The quality of Taiwan’s higher education, especially English-language education, has been repeatedly criticized in recent years. How bad is the situation? Recent plans unveiled by Wowprime Group (王品集團) chairman Steve Day (戴勝益) to open its first restaurant outlet in the US are revealing. Day expressed concern that it would be difficult because fewer than 1 percent of his 16,000 employees can communicate in English. This is certainly a big challenge as the group strives to transform itself into an international corporation.
With over a dozen chains with some 400 outlets in Taiwan, China and Singapore, Wowprime is one of Taiwan’s largest restaurant chain operators. According to a 2012 survey released by the Educational Testing Service's (ETS) Taiwan office, 95.9 percent of Taiwan’s top 1,000 companies say that employees need to use English in their jobs, but only 2.4 percent of them are satisfied with the English communication skills of their employees. This gap suggests that there is something seriously wrong with our English-language education.
If we examine students' test scores, more than 12,000 senior high school students scored “zero” on the English composition component of the General Scholastic Ability Test (學測), which determines entrance to the nation’s universities.
Photo: Lin Hsiao-yun, Taipei Times
The English proficiency of university students is even worse. According to the ETS report on the Test of English for International Communication (TOEIC) between 2011 and 2013, the average scores for university students were 510, 504 and 501 points, respectively, which were much lower than the average scores of 572, 582 and 574 points for senior high school students. Taiwan’s TOEIC scores are falling behind many Asian countries, such as China, Malaysia, the Philippines and South Korea.
Why do Taiwan’s university graduates continue to have difficulty with English after learning it for at least 11 or 12 years at school? Because the English taught in universities isn’t practical and fails to prepare them to use it in the real world. The above TOEIC scores show that the English proficiency of most students peaks while they are preparing for the joint college entrance exam, and then declines during their university years because many universities merely require freshmen and sometimes sophomores to take English courses. No wonder their English is unsatisfactory when they enter the workplace. In other words, English-language education requires a drastic overhaul.
Firstly, class hours devoted to English-language education need to increase. Universities should provide English courses to not only freshmen but also sophomores, juniors and seniors. Instead of offering an average of two to three class hours per week, they should offer four to six class hours, and selective courses related specifically to students’ majors. Schools can encourage students to take language proficiency tests by providing certain incentives, and a graduation threshold of English proficiency may be helpful.
Photo: Hsieh Chia-chun, Taipei Times
Secondly, schools need to provide more practical English education. As many as 126 colleges and universities in Taiwan have English departments. But a survey released by the Global Education Association in Taiwan (GEAT) on Sept. 12 shows that eight English departments closed down or stopped recruitment over the past eight years due to rigid curricula and unpractical courses. Nine English departments have been transformed into tourism or some other departments to find a way out.
Even top universities are facing a crisis.
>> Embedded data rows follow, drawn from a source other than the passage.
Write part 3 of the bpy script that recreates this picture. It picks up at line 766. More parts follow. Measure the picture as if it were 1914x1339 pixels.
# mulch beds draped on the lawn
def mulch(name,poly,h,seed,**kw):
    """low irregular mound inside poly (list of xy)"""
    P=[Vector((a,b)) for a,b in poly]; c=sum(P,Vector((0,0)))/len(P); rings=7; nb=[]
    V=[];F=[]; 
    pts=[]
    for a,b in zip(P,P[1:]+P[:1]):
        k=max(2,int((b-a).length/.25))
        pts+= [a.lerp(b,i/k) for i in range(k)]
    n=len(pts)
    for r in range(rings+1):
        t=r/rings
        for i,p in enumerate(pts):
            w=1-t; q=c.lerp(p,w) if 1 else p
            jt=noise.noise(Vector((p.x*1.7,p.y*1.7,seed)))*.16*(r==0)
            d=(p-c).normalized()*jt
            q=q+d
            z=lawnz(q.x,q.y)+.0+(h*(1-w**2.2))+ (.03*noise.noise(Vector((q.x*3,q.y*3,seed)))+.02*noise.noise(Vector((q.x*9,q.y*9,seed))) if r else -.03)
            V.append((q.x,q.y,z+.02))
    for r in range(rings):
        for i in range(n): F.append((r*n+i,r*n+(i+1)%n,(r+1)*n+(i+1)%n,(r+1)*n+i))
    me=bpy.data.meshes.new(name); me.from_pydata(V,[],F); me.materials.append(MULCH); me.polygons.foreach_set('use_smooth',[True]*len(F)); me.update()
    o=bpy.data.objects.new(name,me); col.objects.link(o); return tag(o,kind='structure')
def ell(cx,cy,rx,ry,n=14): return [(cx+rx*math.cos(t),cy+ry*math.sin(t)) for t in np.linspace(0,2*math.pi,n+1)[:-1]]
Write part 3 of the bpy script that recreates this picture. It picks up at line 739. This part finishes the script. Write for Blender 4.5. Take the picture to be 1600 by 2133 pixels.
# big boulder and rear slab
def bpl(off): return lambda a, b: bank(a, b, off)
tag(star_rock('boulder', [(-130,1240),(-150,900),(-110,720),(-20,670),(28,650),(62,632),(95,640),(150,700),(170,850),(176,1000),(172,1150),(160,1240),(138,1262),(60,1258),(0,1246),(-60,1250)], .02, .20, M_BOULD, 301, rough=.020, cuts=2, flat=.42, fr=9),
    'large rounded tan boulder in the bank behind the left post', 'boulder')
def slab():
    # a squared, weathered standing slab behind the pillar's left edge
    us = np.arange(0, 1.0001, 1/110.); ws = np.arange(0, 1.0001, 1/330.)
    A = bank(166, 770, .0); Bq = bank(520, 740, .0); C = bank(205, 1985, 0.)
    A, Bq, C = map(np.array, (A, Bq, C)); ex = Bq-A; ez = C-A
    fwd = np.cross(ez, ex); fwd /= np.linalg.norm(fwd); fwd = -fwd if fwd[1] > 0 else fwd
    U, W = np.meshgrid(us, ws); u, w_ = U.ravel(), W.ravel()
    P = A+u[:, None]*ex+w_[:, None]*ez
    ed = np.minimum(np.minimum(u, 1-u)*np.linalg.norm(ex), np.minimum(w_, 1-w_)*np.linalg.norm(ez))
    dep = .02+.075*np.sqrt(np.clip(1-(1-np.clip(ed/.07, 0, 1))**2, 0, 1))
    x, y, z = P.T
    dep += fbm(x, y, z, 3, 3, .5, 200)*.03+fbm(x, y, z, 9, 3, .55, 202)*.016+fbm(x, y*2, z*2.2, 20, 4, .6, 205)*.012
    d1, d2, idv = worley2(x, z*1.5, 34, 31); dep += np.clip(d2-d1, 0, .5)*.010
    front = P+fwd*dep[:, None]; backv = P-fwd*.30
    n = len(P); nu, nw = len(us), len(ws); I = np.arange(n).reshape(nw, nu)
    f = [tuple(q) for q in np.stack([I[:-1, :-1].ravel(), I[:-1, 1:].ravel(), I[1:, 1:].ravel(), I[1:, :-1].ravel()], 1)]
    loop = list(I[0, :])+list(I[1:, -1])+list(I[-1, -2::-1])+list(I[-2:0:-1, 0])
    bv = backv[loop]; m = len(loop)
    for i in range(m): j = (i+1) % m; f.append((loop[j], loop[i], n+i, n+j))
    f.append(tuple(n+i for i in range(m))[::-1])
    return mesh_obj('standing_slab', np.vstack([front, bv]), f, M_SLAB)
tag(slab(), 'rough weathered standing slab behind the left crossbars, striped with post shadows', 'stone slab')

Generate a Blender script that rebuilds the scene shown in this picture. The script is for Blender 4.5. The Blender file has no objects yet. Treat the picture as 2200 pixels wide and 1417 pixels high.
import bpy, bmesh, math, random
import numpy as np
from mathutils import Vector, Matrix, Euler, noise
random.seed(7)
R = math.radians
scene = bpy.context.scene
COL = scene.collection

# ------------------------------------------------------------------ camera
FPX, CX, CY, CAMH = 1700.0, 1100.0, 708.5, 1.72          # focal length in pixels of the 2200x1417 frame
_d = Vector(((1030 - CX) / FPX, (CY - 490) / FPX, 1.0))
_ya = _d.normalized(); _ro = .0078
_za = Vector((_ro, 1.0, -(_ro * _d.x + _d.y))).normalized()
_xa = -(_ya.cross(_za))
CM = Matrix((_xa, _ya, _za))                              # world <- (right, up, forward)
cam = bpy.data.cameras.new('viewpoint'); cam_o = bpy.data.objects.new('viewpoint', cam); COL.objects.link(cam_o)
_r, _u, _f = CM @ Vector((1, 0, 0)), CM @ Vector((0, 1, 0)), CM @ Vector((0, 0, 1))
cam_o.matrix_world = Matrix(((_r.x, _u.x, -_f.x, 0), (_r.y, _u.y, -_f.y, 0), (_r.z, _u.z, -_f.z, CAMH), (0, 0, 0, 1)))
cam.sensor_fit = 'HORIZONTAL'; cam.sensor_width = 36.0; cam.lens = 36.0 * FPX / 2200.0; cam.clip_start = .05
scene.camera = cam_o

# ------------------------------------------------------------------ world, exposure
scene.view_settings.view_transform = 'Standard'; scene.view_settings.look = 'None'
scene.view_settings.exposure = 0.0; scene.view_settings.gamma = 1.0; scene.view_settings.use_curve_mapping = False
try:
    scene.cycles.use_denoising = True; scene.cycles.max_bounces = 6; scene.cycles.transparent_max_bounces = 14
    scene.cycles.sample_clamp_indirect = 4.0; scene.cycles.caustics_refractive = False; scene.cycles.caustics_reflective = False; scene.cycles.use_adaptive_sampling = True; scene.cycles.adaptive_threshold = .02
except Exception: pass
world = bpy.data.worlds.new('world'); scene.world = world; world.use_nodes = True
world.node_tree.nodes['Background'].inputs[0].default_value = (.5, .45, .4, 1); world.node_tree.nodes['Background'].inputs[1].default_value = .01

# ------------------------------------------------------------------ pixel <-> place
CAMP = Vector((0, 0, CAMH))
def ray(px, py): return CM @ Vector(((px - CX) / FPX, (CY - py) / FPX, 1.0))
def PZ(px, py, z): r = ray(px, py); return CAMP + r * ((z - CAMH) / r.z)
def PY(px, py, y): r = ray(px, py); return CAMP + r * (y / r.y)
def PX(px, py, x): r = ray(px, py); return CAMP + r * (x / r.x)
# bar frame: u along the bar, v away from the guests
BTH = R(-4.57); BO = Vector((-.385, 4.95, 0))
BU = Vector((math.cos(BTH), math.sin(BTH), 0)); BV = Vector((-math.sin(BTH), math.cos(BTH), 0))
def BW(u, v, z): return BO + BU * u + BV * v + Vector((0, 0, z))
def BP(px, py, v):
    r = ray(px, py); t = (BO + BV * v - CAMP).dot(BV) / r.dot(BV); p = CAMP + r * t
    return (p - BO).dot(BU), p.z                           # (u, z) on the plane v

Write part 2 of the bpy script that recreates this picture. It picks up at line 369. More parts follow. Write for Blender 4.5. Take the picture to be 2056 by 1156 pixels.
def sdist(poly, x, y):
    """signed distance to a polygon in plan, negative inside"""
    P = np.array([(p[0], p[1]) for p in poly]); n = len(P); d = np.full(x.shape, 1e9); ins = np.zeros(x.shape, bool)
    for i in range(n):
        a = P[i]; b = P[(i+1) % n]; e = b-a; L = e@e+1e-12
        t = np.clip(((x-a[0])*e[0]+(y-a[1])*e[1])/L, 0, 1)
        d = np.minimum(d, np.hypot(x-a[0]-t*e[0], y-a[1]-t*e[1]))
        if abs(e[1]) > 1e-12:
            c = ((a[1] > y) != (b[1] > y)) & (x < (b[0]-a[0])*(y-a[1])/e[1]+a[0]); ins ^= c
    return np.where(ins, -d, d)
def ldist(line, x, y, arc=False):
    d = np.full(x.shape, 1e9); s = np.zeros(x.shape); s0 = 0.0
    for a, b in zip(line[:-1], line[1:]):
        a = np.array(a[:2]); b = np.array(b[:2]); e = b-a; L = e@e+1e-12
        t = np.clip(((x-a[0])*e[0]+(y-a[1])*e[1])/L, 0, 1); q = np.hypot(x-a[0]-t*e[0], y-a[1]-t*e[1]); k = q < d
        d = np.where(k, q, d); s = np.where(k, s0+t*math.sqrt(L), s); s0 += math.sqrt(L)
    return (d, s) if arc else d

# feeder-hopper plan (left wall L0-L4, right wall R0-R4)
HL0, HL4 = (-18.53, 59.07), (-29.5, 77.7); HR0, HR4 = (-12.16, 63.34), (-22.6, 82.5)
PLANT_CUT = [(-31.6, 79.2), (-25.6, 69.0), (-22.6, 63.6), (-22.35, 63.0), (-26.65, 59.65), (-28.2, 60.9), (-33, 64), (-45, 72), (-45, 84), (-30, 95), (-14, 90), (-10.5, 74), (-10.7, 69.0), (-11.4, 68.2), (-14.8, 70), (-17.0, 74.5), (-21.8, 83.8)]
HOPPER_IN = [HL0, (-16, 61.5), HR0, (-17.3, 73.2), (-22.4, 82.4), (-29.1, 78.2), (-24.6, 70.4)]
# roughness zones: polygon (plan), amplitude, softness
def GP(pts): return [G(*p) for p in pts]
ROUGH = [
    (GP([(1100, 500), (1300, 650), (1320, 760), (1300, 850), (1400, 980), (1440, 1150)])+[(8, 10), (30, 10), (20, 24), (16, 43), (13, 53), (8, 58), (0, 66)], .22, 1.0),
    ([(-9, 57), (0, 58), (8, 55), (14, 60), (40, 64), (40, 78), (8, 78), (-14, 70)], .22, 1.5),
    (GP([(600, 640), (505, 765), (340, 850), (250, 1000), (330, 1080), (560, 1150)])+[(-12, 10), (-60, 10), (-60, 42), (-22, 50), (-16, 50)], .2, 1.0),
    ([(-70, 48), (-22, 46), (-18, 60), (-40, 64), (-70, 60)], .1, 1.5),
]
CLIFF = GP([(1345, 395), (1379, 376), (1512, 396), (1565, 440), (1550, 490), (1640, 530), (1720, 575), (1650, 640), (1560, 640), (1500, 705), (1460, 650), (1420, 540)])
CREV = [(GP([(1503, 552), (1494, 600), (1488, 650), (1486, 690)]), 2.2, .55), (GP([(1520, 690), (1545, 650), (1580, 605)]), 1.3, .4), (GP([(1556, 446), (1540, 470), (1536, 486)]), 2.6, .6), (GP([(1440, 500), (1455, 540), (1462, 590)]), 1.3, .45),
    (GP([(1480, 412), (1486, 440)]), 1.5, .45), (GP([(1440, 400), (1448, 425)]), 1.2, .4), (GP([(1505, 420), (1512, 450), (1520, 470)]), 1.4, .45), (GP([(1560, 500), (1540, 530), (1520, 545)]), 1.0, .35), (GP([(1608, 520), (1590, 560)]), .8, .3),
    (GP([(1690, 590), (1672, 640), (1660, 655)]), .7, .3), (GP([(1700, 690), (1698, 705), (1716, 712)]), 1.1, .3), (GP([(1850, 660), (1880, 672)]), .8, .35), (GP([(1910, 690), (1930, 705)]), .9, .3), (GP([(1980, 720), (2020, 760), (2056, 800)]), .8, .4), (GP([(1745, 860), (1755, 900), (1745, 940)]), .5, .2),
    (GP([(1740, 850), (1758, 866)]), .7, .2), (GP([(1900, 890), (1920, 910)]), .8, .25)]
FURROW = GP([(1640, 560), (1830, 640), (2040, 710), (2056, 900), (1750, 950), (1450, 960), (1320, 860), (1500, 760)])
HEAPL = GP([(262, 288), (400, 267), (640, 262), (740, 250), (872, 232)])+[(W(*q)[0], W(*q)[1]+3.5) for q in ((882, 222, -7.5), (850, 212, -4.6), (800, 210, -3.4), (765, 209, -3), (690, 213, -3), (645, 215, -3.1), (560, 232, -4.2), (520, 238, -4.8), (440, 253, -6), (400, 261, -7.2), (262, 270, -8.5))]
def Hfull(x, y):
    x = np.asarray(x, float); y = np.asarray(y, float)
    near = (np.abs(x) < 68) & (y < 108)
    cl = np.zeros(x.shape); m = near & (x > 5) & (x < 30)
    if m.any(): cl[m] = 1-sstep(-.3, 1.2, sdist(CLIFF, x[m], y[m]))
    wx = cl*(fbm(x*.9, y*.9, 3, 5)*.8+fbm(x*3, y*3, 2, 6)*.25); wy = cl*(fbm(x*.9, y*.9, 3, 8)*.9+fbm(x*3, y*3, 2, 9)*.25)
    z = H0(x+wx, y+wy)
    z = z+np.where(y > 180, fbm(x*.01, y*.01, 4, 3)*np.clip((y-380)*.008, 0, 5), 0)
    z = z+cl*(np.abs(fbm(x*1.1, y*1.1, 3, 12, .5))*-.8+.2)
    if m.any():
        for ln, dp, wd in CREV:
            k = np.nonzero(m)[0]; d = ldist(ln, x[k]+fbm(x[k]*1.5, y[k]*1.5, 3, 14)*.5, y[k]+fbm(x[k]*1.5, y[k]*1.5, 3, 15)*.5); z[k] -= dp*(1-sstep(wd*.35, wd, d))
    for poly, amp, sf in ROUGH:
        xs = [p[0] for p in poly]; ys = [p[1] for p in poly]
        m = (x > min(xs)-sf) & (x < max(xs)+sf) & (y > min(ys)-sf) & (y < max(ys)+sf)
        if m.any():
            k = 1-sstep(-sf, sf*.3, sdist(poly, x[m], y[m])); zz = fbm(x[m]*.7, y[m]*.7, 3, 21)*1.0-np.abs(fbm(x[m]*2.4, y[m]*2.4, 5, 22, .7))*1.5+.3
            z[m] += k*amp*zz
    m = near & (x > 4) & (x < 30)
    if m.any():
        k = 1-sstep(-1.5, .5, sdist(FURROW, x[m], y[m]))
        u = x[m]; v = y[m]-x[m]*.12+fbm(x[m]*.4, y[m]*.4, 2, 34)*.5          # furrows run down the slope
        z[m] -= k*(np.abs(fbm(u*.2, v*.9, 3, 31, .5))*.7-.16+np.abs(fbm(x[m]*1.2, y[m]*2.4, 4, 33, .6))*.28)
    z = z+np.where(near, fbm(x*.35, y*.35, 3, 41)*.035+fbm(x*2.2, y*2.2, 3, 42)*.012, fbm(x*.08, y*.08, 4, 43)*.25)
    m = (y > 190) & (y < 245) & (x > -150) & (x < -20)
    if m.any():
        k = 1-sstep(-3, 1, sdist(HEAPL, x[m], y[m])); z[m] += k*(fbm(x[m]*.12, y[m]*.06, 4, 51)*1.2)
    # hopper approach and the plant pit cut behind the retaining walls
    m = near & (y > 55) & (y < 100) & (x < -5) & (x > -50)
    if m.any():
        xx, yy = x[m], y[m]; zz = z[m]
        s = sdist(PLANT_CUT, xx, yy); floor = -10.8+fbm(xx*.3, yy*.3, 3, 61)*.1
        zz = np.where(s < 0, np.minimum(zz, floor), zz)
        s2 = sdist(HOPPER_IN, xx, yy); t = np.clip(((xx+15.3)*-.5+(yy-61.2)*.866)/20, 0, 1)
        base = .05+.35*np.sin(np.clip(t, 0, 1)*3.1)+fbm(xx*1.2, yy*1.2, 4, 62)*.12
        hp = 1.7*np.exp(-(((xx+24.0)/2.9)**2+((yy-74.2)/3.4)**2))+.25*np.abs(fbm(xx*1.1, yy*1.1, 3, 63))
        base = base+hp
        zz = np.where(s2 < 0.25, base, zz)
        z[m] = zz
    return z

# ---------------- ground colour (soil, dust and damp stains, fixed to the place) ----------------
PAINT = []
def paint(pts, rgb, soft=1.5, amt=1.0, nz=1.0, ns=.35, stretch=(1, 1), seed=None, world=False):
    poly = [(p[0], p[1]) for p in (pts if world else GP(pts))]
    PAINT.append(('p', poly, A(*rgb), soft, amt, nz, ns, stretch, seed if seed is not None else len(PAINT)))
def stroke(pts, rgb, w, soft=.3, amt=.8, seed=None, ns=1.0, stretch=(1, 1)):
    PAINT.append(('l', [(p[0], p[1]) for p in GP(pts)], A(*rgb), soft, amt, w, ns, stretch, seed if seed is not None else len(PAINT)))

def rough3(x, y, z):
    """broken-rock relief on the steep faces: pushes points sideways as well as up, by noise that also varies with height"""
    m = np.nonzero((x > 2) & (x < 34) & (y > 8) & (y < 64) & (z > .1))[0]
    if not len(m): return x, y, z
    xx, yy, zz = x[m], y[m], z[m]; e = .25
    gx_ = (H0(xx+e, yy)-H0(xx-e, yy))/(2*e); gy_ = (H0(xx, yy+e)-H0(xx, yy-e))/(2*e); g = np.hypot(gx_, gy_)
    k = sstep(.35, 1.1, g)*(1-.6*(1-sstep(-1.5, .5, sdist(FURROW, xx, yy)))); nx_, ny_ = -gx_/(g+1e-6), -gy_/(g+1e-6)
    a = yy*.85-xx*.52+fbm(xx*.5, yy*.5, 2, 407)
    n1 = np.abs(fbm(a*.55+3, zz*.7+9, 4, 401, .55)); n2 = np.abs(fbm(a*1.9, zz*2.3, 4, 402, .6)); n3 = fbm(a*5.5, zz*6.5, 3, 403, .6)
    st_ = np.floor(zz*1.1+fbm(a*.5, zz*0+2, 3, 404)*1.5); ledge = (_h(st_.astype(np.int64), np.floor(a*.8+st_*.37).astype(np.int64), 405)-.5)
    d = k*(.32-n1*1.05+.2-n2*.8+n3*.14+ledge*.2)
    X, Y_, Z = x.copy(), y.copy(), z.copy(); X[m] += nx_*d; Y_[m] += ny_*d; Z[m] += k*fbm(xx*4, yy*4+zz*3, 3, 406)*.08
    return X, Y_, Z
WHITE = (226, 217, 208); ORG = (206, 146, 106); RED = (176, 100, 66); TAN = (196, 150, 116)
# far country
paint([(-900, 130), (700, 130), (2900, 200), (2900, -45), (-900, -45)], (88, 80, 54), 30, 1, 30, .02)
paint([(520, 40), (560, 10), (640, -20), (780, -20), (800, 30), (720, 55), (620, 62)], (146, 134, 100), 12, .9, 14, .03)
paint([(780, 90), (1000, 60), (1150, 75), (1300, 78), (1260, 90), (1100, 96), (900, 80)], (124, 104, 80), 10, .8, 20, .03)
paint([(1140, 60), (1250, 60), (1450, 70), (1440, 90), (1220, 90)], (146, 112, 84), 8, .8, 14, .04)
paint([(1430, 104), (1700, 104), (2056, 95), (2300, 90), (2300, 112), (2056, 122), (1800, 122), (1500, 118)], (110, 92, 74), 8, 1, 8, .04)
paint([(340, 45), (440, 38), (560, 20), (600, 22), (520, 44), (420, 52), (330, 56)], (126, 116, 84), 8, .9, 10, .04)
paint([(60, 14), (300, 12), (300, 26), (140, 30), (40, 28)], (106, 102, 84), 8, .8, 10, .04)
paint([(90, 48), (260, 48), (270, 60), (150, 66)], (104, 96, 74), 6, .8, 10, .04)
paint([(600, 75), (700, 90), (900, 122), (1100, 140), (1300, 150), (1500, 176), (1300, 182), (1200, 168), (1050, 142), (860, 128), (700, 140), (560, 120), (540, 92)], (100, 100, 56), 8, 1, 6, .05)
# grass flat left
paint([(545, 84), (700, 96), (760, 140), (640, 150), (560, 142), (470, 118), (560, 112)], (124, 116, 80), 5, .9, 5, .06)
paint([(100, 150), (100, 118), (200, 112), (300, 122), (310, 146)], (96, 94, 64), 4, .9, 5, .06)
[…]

For the prestigious Department of Foreign Languages and Literatures at National Taiwan University, the number of applicants for its graduate school has decreased by half over the past three years, said Tseng Li-ling (曾麗玲), the department’s chair.
“This is shocking,” Tseng said.
This suggests that English departments that value literature are no longer attractive to the best and brightest students.
Tseng added that the graduate school plans to reduce the number of years it takes to graduate, and cut the number of pages for a master’s thesis from 80 to 60 to attract students. But if the department does not combine theory with practice and come up with more practical curricula, the number of students may drop further.
Chen Chao-ming (陳超明), GEAT’s CEO and a professor of English at Shih Chien University, also emphasized the importance of practicality at the forum.
“Taiwan’s English departments should redefine themselves and not be limited to cultivating English teachers, secretaries or writers,” Chen said.
He added that, apart from English, universities should provide useful “cross-disciplinary training,” and actively cooperate with industry so that students gain practical experience before entering the professional world and be able to compete on the global stage.
To achieve this, perhaps schools can adopt practical teaching methods such as ESP (English for special purposes), so as to improve students’ various English skills according to their specific needs. Otherwise, most students may be unable to speak English in the workplace after graduation, and the difficulty that Wowprime is experiencing may occur repeatedly in the future.